Determine $\alpha$, where $$ \alpha \equiv \sup \left\{r \in \mathbb{R} : \lim_{n \to \infty} \frac{r^n n!}{n^n} = 0 \right\} $$
Some Observations
We clearly have $\alpha \geq 1$ since $$ \lim_{n \to \infty} \frac{n!}{n^n} = 0 $$ Moreover, Wolframalpha tells me $$ \lim_{n \to \infty} \frac{4^n n!}{n^n} = \infty $$ so $\alpha \leq 4$.
A basic estimate shows that $$ 0 \leq \frac{r^n n!}{n^n} \leq \frac{r^n}{2^n} \left(1 + \frac{1}{n} \right)^n $$ which may be some kind of clue.

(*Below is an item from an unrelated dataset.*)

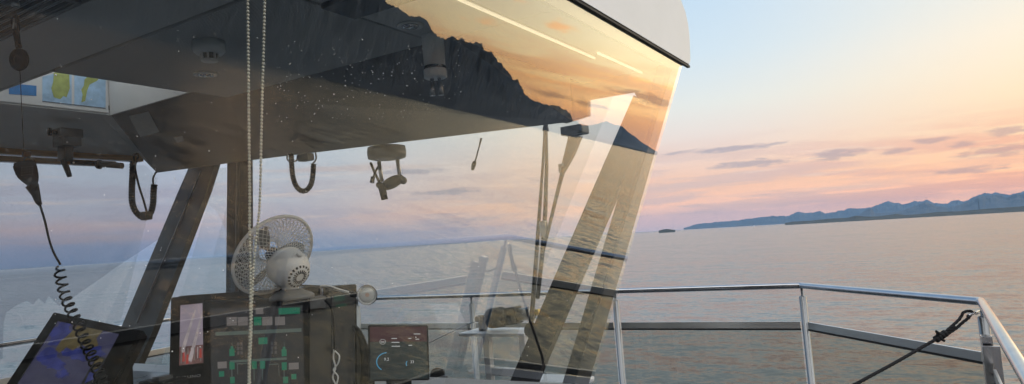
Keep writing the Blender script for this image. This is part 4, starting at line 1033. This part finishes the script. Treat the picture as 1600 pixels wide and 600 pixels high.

This is reminiscent of Stirling's approximation, which says $$ \lim_{n \to \infty} \frac{e^n n!}{n^{n + \frac{1}{2}}} = \sqrt{2\pi} $$ But the $n + \frac{1}{2}$ in the exponent in the denominator prevents us from simply concluding that $\alpha = e$
Playing around in Wolframalpha, it seems like $\alpha = e$ is a good conjecture, but I haven't been able to confirm it. I also have no idea how to prove it.